> Materials provided:
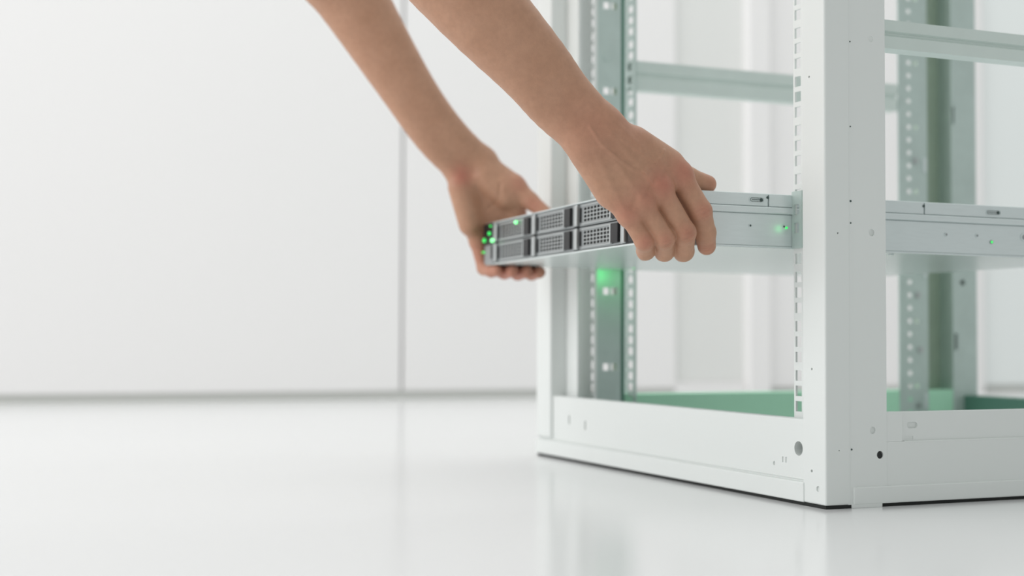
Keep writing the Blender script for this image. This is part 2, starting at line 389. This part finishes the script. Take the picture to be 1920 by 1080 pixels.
# six drive carriers in three columns and two rows
cols = [(0.2900, 0.4165), (0.1690, 0.2885), (0.0500, 0.1675)]
rows = [(0.0020, 0.0236), (0.0250, 0.0466)]
box('drive_bay_back', (0.012, 0.020, 0.0014, SW - 0.0014, 0.0012, 0.0472), M['black'], srv)
for ci, (y0, y1) in enumerate(cols):
    for ri, (z0, z1) in enumerate(rows):
        # carrier face: a frame with a window for the grille
        ga, gb = y0 + 0.0290, y1 - 0.0225           # grille window along the width
        za, zb = z0 + 0.0036, z1 - 0.0034
        cr = grid_plate('drive_carrier', [y0 + 0.0015, ga, gb, y1 - 0.0115], [z0, za, zb, z1], lambda i, j: i == 1 and j == 1, 'x', 0.0012, 0.0120, M['carrier'], srv)
        us = [ga]; n_u, n_v = 8, 4
        pu, pv = (gb - ga) / n_u, (zb - za) / n_v
        us = [ga]; 
        for k in range(n_u): us += [ga + pu * (k + 0.10), ga + pu * (k + 0.90)]
        us.append(gb); vv = [za]
        for k in range(n_v): vv += [za + pv * (k + 0.12), za + pv * (k + 0.88)]
        vv.append(zb)
        grid_plate('grille', us, vv, lambda i, j: i % 2 == 1 and j % 2 == 1, 'x', 0.0008, 0.0013, M['carrier_lite'], cr)
        box('grille_hole_shade', (0.0030, 0.0050, ga - 0.001, gb + 0.001, za - 0.001, zb + 0.001), M['black'], cr)  # black sheet put in so the grille holes look dark inside
        boxes('face_rim', [(0.0, 0.0014, ga - 0.006, gb + 0.003, z0 + 0.0012, z0 + 0.0026), (0.0, 0.0014, ga - 0.006, gb + 0.003, z1 - 0.0026, z1 - 0.0012),
                           (0.0, 0.0014, ga - 0.006, ga - 0.0045, z0 + 0.0012, z1 - 0.0012)], M['carrier_lite'], cr, 0.0004)
        box('latch', (-0.0016, 0.0016, y0 + 0.0065, y0 + 0.0235, z0 + 0.0020, z1 - 0.0014), M['latch'], cr, 0.0009, 3)
        box('latch_edge', (-0.0012, 0.0016, y0 + 0.0248, y0 + 0.0275, z0 + 0.0016, z1 - 0.0014), M['carrier_lite'], cr, 0.0006)
        box('release_bar', (-0.0022, 0.0060, y1 - 0.0105, y1 - 0.0030, z0 + 0.0002, z1 - 0.0002), M['carrier_lite'], cr, 0.0014, 3)
        box('bar_groove', (-0.0004, 0.0030, y1 - 0.0160, y1 - 0.0140, z0 + 0.0035, z1 - 0.0035), M['latch'], cr, 0.0003)
        if (ci, ri) == (0, 1):
            disc('activity_led', 'x', (-0.0012, 0.3386, 0.0425), 0.0017, 0.0024, M['led_core'], cr, 16)
# ears at both ends of the front
box('control_ear', (-0.0020, 0.012, 0.4170, SW + 0.0005, 0.0004, SH - 0.0006), M['carrier'], srv, 0.0016, 3)
boxes('ear_groove', [(-0.0026, 0.001, 0.4175, 0.4215, 0.006, 0.0215), (-0.0028, 0.001, 0.4175, SW + 0.0008, 0.0225, 0.0478)], M['latch'], srv, 0.0004)
for y_, z_, r_, mm_ in ((0.4137, 0.0270, 0.0021, 'led_core'), (0.4420, 0.0287, 0.0024, 'led'), (0.4238, 0.0357, 0.0020, 'led'), (0.4195, 0.0440, 0.0010, 'led'), (0.4460, 0.0150, 0.0010, 'led')):
    disc('status_led', 'x', (-0.0034, y_, z_), r_, 0.0026, M[mm_], srv, 16)
box('latch_ear', (0.0, 0.012, 0.0014, 0.0480, 0.0012, 0.0472), M['latch'], srv, 0.0008)
box('ear_bar', (-0.0030, 0.002, 0.0400, 0.0475, 0.0020, 0.0450), M['carrier_lite'], srv, 0.0014, 3)
box('ear_lever', (-0.0018, 0.001, 0.0050, 0.0330, 0.0030, 0.0450), M['latch'], srv, 0.0010)
# added unseen green lamps and lenses that make the glow on rails and server
def added_led_glow(loc, power, parent, aim, loc_l, spread):
    disc('added_led', 'z', (loc[0], loc[1], loc[2]), 0.0010, 0.0010, M['led'], parent, 14)
    d = bpy.data.lights.new('added_glow', 'SPOT'); d.energy = power; d.color = (0.04, 1.0, 0.20); d.shadow_soft_size = 0.003
    d.spot_size = math.radians(spread); d.spot_blend = 1.0
    l = bpy.data.objects.new('added_glow', d); C.objects.link(l); l.parent = parent; l.location = loc_l
    l.rotation_euler = Vector(aim).to_track_quat('-Z', 'Y').to_euler()
added_led_glow((0.168, 0.398, -0.0006), 0.034, srv, (-0.05, 1.0, -0.42), (0.168, 0.400, -0.0035), 110)
added_led_glow((0.1405, -0.0012, 0.0185), 0.0006, srv, (-0.7, 0.7, 0.0), (0.1405, -0.014, 0.0185), 120)
added_led_glow((0.500, 0.395, -0.0006), 0.035, srv, (0.5, 1.0, -0.2), (0.500, 0.397, -0.0035), 120)


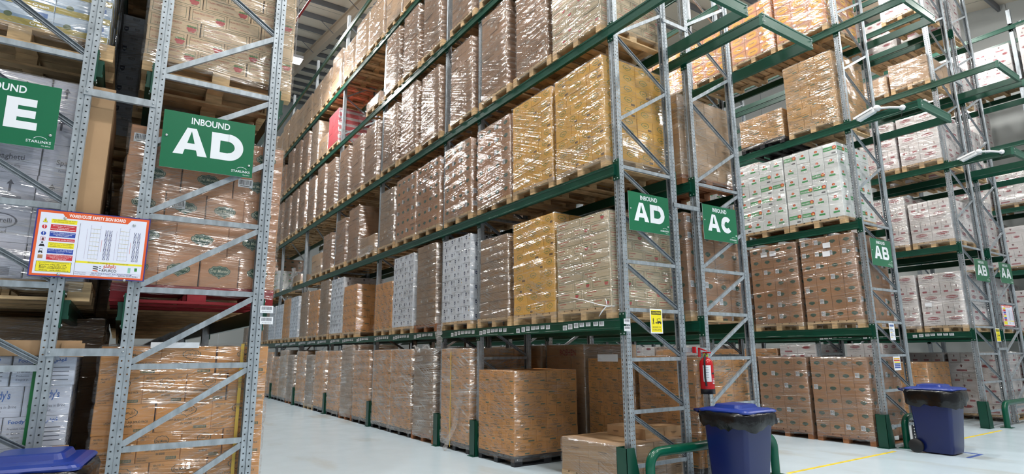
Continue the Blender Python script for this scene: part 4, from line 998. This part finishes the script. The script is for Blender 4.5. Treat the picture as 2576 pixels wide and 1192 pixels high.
def notice(a, w_, h):
    a.rect(w_*.1, h*.8, w_*.9, h*.92, S(90, 110, 160))
    for k in range(7): a.rect(w_*.12, h*(.7-.09*k), w_*(.5+.35*((k*7) % 3)/2), h*(.74-.09*k), (S(230, 200, 70), S(110, 120, 150), S(150, 156, 166))[k % 3])
sheet('notice_sheet', 11.5, 5.028, 1.8, .2, .3, 'white printed notice on the AB rack brace', notice)
def notice2(a, w_, h):
    for k, c in enumerate((S(240, 190, 60), S(206, 60, 60), S(240, 220, 60), S(50, 80, 160), S(50, 80, 160), S(50, 80, 160))): a.rect(w_*.08, h*(.8-.13*k), w_*.92, h*(.9-.13*k), c)
sheet('notice_sheet', 11.5, 5.028, 1.27, .26, .24, 'coloured notice sheet beside the far blue bin', notice2)
def bar_lab(a, w_, h):
    rr = random.Random(3); q = w_*.1
    while q < w_*.9: b = w_*rr.choice((.01, .02)); a.rect(q, h*.42, q+b, h*.88, S(110, 110, 120)); q += b+w_*rr.choice((.012, .02))
    a.text('A01-AD-01-G-10', w_*.5, h*.12, h*.16, S(110, 110, 120), 0, w_*.7, 'c')
sheet('location_label', .985, 5.35, 1.965, .105, .062, 'upper white location label on the close rack post', bar_lab, 'label')
sheet('location_label', .99, 5.35, 1.87, .105, .062, 'lower white location label on the close rack post', bar_lab, 'label')
sheet('location_label', 4.945, 5.028, 1.945, .1, .06, 'upper white location label on the smaller-sign AD rack post', bar_lab, 'label')
sheet('location_label', 4.945, 5.028, 1.86, .1, .06, 'lower white location label on the smaller-sign AD rack post', bar_lab, 'label')

# ------------------------------------------------------------------ column guards and barriers
def guard(x, y, label, h=.55, rz_=0, group=None):
    mb = MB(); t_ = .006
    # folded plate on the aisle side with a wing each side, sloped at the back
    vs = lambda q: None
    mb.box(-.095, -.03, 0, -.089, .135, h)
    for yy in (-.03, .129):
        P = [(-.095, 0), (.12, 0), (.12, .16), (.03, h), (-.095, h)]
        mb.prism(P, yy, yy+t_, lambda u, v, t: (u, t, v))
    mb.box(-.13, -.04, 0, .14, .145, .008)
    tag(mb.obj('post_guard', GREEN, None, (x, y, 0), rz_), label, 'post guard', group)
ORD = ['end', 'second', 'third', 'fourth', 'fifth', 'sixth', 'seventh', 'eighth']
for k, y in enumerate(Y2[:8]): guard(4.985, y, f'green steel post guard at {ORD[k]} post of the smaller-sign AD rack')
guard(11.03, 5.05, 'green steel post guard beside the far blue bin')
guard(15.43, 5.05, 'green steel post guard at AB rack beside AA')
for y in YR[1:3]: guard(11.03, y, f'green steel post guard deeper along the AB rack, {"second" if y < 10 else "third"} post')
def barrier(xa, xb, y, label, h=.5):
    t = thing('barrier_rail', label, 'barrier', (0, 0, 0)); r = .055; b = .16; pts = [(xa, y, 0), (xa, y, h-b)]
    for i in range(1, 7): g = math.pi/2*i/6; pts.append((xa+b*(1-math.cos(g)), y, h-b+b*math.sin(g)))
    pts.append((xb-b, y, h))
    for i in range(1, 7): g = math.pi/2*i/6; pts.append((xb-b+b*math.sin(g), y, h-b+b*math.cos(g)))
    pts.append((xb, y, 0)); MB().tube(pts, r, 14).obj('tube', GREEN2, t)
    for x in (xa, xb): MB().box(x-.1, y-.1, 0, x+.1, y+.1, .01).obj('base_plate', GREEN2, t)
barrier(5.13, 7.5, 4.9, 'green tubular floor barrier behind the middle blue bin')
barrier(11.02+.25, 12.2, 4.88, 'green tubular floor barrier behind the far blue bin', .5)
barrier(15.85, 18.2, 4.88, 'green tubular floor barrier below the AA sign', .5)

# ------------------------------------------------------------------ wheeled bins
BB = mat('bin_body_blue', S(8, 25, 82), .3); BLd = mat('bin_lid_blue', S(26, 54, 140), .32); BAG = mat('bin_liner_black', S(7, 7, 8), .25, bump=.6, scale=14)
RUB = mat('wheel_rubber', S(22, 22, 24), .6)
def rrect(cx, cy_, w_, d, r, z, n=4):
    P = []
    for sx, sy, a0 in ((1, -1, -90), (1, 1, 0), (-1, 1, 90), (-1, -1, 180)):
        for i in range(n+1): g = math.radians(a0+90*i/n); P.append((cx+sx*(w_/2-r)+r*math.cos(g), cy_+sy*(d/2-r)+r*math.sin(g), z))
    return P
def bin_(x, y, rz_, label, s=1.0, seed=1, bag=.1):
    t = thing('wheelie_bin', label, 'bin', (x, y, 0), rz_); t.scale = (s, s, s); rr = random.Random(seed)
    # local: front towards -y, back with hinge and wheels towards +y
    b = MB(); rings = [rrect(0, .0, .43, .47, .05, .02), rrect(0, -.005, .44, .49, .05, .1)]
    for k in range(1, 7): q = k/6; rings.append(rrect(0, -.005-.02*q, .44+.1*q, .49+.11*q, .05, .1+.82*q))
    b.loft(rings, 0, True, False); b.loft([rrect(0, -.025, .58, .64, .06, .92), rrect(0, -.025, .585, .645, .06, .965)], 0, True, True, False)
    b.obj('body', BB, t)
    l = MB(); l.loft([rrect(0, -.03, .60, .68, .06, .968), rrect(0, -.03, .61, .69, .06, .985), rrect(0, -.03, .58, .66, .06, 1.0), rrect(0, -.03, .50, .56, .06, 1.012), rrect(0, -.01, .40, .38, .06, 1.016), rrect(0, -.01, .36, .34, .05, 1.05), rrect(0, -.01, .32, .30, .05, 1.055)], 0, True, True, False)
    l.obj('lid', BLd, t)
    for sx in (-1, 1):
        MB().prism([(-.04, 0), (.04, 0), (.04, .02), (-.04, .02)], -.36, -.30, lambda u, v, q: (sx*.2+u, q, .985+v)).obj('lid_lug', BLd, t)
    h = MB().tube([(-.26, .33, .95), (-.26, .39, .97), (.26, .39, .97), (.26, .33, .95)], .016, 8); h.obj('handle', BB, t)
    g = MB(); n = 40; rs = []
    for k, (gr, z) in enumerate(((.015, .972), (.035, .965), (.05, .93), (.045, .93-bag*.6), (.04, .93-bag))):
        P = []
        for i in range(n):
            a = 2*math.pi*i/n; e = lambda w2, ang: w2
            c_, s_ = math.cos(a), math.sin(a); p = 5; q = (abs(c_/(.295))**p+abs(s_/(.33))**p)**(-1/p)
            wob = rr.uniform(-.012, .014)*(k > 0); zz = z+(rr.uniform(-.03, .03) if k == 4 else rr.uniform(-.006, .006)) - (.05*max(0, math.sin(a-2.2)) if k >= 3 else 0)
            P.append(((q+gr+wob)*c_, -.025+(q+gr+wob)*s_, zz))
        rs.append(P)
    g.loft(rs, 0, False, False).obj('bin_liner', BAG, t)
    for sx in (-1, 1): MB().lathe([(.02, -.03), (.1, -.03), (.105, -.02), (.105, .02), (.1, .03), (.07, .03), (.065, .02), (.02, .02)], (sx*.26, .24, .105), 24, 0, 'x').obj('wheel', RUB, t)
    MB().tube([(-.26, .24, .105), (.26, .24, .105)], .012, 8).obj('axle', RUB, t)
bin_(6.07, 4.42, 0, 'blue wheeled bin with black liner before the AC rack', .97, 3, .1)
bin_(11.2, 4.36, 0, 'blue wheeled bin standing below the first AB sign', 1.02, 4, .17)
bin_(-.36, 4.86, -.12, 'blue bin lid cut off at the lower picture edge', .98, 5, .1)

# ------------------------------------------------------------------ fire extinguisher
t = thing('fire_extinguisher', 'red fire extinguisher hanging on the spacer beside AC rack', 'fire extinguisher', (6.22, 4.9, 0))
REDP = mat('extinguisher_red', S(190, 24, 30), .25)
MB().lathe([(.02, 1.10), (.088, 1.10), (.088, 1.16)], (0, 0, 0), 24).obj('base', PLASTIC_K, t)
MB().lathe([(.085, 1.15), (.085, 1.46), (.075, 1.50), (.045, 1.535), (.028, 1.545), (.028, 1.57)], (0, 0, 0), 24).obj('cylinder', REDP, t)
MB().lathe([(.03, 1.555), (.034, 1.565), (.02, 1.60)], (0, 0, 0), 14).obj('neck', mat('lime_collar', S(180, 200, 60), .4), t)
MB().box(-.02, -.07, 1.595, .02, .03, 1.615).obj('grip', REDP, t)
lv = MB(); lv.add([(-.015, -.02, 1.62), (.015, -.02, 1.62), (.015, .1, 1.655), (-.015, .1, 1.655), (-.015, -.02, 1.63), (.015, -.02, 1.63), (.015, .1, 1.668), (-.015, .1, 1.668)], [(3, 2, 1, 0), (4, 5, 6, 7), (0, 1, 5, 4), (1, 2, 6, 5), (2, 3, 7, 6), (3, 0, 4, 7)]); lv.obj('lever', REDP, t)
MB().tube([(-.02, -.02, 1.59), (-.075, -.05, 1.57), (-.1, -.055, 1.5), (-.1, -.05, 1.3), (-.085, -.05, 1.2)], .012, 8).obj('hose', PLASTIC_K, t)
pl = MB(); n = 8
def arc(g0, g1, z0, z1, mb, m_, r=.0865):
    P = [(math.radians(g0+(g1-g0)*i/n)) for i in range(n+1)]
    for i in range(n): mb.add([(r*math.cos(P[i]), r*math.sin(P[i]), z0), (r*math.cos(P[i+1]), r*math.sin(P[i+1]), z0), (r*math.cos(P[i+1]), r*math.sin(P[i+1]), z1), (r*math.cos(P[i]), r*math.sin(P[i]), z1)], [(0, 1, 2, 3)], m_)
arc(188, 255, 1.25, 1.45, pl, 0); arc(262, 300, 1.34, 1.36, pl, 1); arc(262, 300, 1.22, 1.30, pl, 2)
for q in range(5): arc(192+q*3, 235, 1.42-q*.03, 1.425-q*.03, pl, 3, .0875)
for q in range(4): arc(264, 296, 1.225+q*.018, 1.232+q*.018, pl, 0, .0875)
pl.obj('label', [mat('paper_label', WHITE, .6), PLASTIC_K, REDP, flat(S(120, 124, 140))], t)
MB().box(-.02, .09, 1.55, .02, .1, 1.66).box(-.09, .09, 1.6, -.06, .13, 1.68).obj('wall_bracket', REDP, t)

# ------------------------------------------------------------------ cctv cameras
WP = mat('white_plastic', S(226, 228, 230), .4)
def cctv(x, y, z, label):
    t = thing('cctv_camera', label, 'cctv camera', (x, y, z))
    MB().lathe([(.01, 0), (.05, 0), (.05, -.02), (.035, -.03)], (0, 0, 0), 18, 0, 'x').obj('mount', WP, t)
    MB().tube([(-.02, 0, 0), (-.06, .02, .0), (-.09, .16, .045), (-.1, .34, .09)], .022, 10).obj('arm', WP, t)
    MB().lathe([(.005, -.045), (.05, -.04), (.055, 0), (.05, .04), (.005, .045)], (-.1, .36, .1), 18, 0, 'x').obj('joint', WP, t)
    d = Vector((0, 1, -.28)).normalized(); u = Vector((1, 0, 0)); v = u.cross(d)
    o = Vector((-.1, .38, .085)); mb = MB()
    ring = lambda q, s_: [tuple(o+d*q+u*a*s_+v*b*s_) for a, b in ((-.045, -.04), (.045, -.04), (.05, .0), (.045, .045), (-.045, .045), (-.05, 0))]
    mb.loft([ring(0, .7), ring(.05, 1), ring(.33, 1.05)], 0, True, True, False).obj('housing', WP, t)
    ring2 = lambda q: [tuple(o+d*q+u*a+v*b) for a, b in ((-.06, .02), (-.055, .055), (.055, .055), (.06, .02), (.064, .02), (.058, .06), (-.058, .06), (-.064, .02))]
    MB().loft([ring2(.03), ring2(.38)], 0, True, True, False).obj('sunshade', WP, t)
    MB().tube([(0, 0, -.03), (-.02, .02, -.12), (0, .05, -.16)], .005, 6).obj('cable', PLASTIC_K, t)
cctv(11.0, 4.13, ZL[2]-.06, 'white cctv camera on the end beam below AB rack third shelf')
cctv(15.4, 4.05, ZL[2]-.05, 'white cctv camera at the picture edge on AB rack beside AA')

> Set task:
Take the line containing "Continue the Blender" and the line containing "sheet('location_label', 4.945, 5.028, 1.86, .1, .06, 'lower". Write out both and all lines between, exactly, and nothing more.

> Exercise output:
Continue the Blender Python script for this scene: part 4, from line 998. This part finishes the script. The script is for Blender 4.5. Treat the picture as 2576 pixels wide and 1192 pixels high.
def notice(a, w_, h):
    a.rect(w_*.1, h*.8, w_*.9, h*.92, S(90, 110, 160))
    for k in range(7): a.rect(w_*.12, h*(.7-.09*k), w_*(.5+.35*((k*7) % 3)/2), h*(.74-.09*k), (S(230, 200, 70), S(110, 120, 150), S(150, 156, 166))[k % 3])
sheet('notice_sheet', 11.5, 5.028, 1.8, .2, .3, 'white printed notice on the AB rack brace', notice)
def notice2(a, w_, h):
    for k, c in enumerate((S(240, 190, 60), S(206, 60, 60), S(240, 220, 60), S(50, 80, 160), S(50, 80, 160), S(50, 80, 160))): a.rect(w_*.08, h*(.8-.13*k), w_*.92, h*(.9-.13*k), c)
sheet('notice_sheet', 11.5, 5.028, 1.27, .26, .24, 'coloured notice sheet beside the far blue bin', notice2)
def bar_lab(a, w_, h):
    rr = random.Random(3); q = w_*.1
    while q < w_*.9: b = w_*rr.choice((.01, .02)); a.rect(q, h*.42, q+b, h*.88, S(110, 110, 120)); q += b+w_*rr.choice((.012, .02))
    a.text('A01-AD-01-G-10', w_*.5, h*.12, h*.16, S(110, 110, 120), 0, w_*.7, 'c')
sheet('location_label', .985, 5.35, 1.965, .105, .062, 'upper white location label on the close rack post', bar_lab, 'label')
sheet('location_label', .99, 5.35, 1.87, .105, .062, 'lower white location label on the close rack post', bar_lab, 'label')
sheet('location_label', 4.945, 5.028, 1.945, .1, .06, 'upper white location label on the smaller-sign AD rack post', bar_lab, 'label')
sheet('location_label', 4.945, 5.028, 1.86, .1, .06, 'lower white location label on the smaller-sign AD rack post', bar_lab, 'label')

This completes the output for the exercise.